Karşı-devrimin mizahı: Diyarbakır halkının ezici çoğunluğunun oylarıyla seçilmiş Büyükşehir Belediye Başkanı Gültan Kışanak’ın hapiste hücresinin kapısında AKP gardiyanı “nah çıkarsın” diyor. Seçmen kitlesi de bunu komik buluyordur herhal; Recep İvedik karakterine gülebildiğine göre neden olmasın? Evet mizah yapıyorlar, şaka yapıyorlar. Kendileri yapıp kendileri gülüyorlar. “Saçma iddialarla” (Uluslararası Af Örgütü), “sahte iddialarla” (İnsan Hakları İzleme Örgütü) insan hak ve özgürlüklerine saldırarak, tehdit ederek şaka yapıyorlar; eğleniyorlar.
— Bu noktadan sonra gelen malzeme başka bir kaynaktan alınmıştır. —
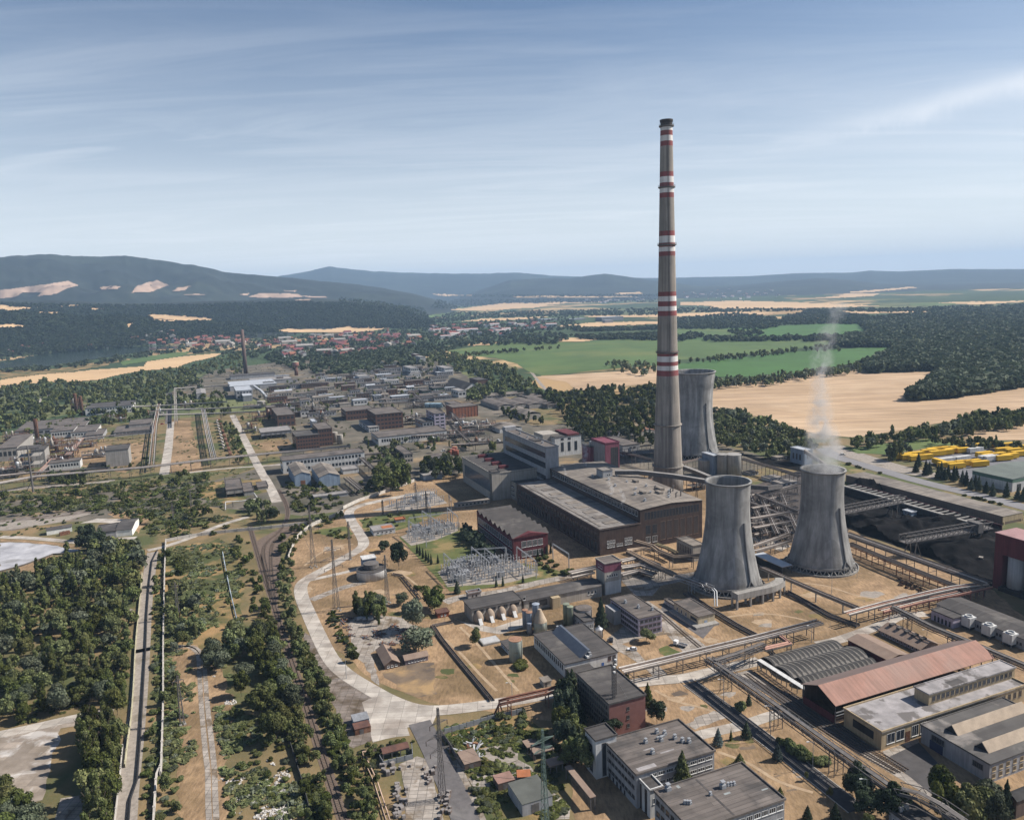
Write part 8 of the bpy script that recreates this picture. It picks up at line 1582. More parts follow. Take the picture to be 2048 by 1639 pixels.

Amaç, tıpkı 12 Eylül’ün sosyalizmi suç haline getirmesi gibi Gezi direnişini kriminalize etmek; toplantı, gösteri yürüyüşü ve protesto hakkını ilelebet gayrı-meşru kılmak.
Ama olmuyor işte. “Vermeyince mabut neylesin Mahmut” hesabı, Selahattin Demirtaş’ın kettle’ı bile olamıyorlar. En fazla kendi kendilerini, birbirlerini gıdıklıyorlar; mastürbasyonun sağlayabileceği o eksik kalmış hazdan ötesine bir türlü gidemiyorlar.
Yetmeyince, “elle taciz şakası” yapıyor sonra da mağdur kadına “terörö” falan deyip kendi aralarında eğleniyorlar yine. Uzatmaya ne hacet: Bu memlekette bunlara “eşek şakası” deniyor ve tadı çoktan kaçmış bulunuyor. Son gülen iyi güler.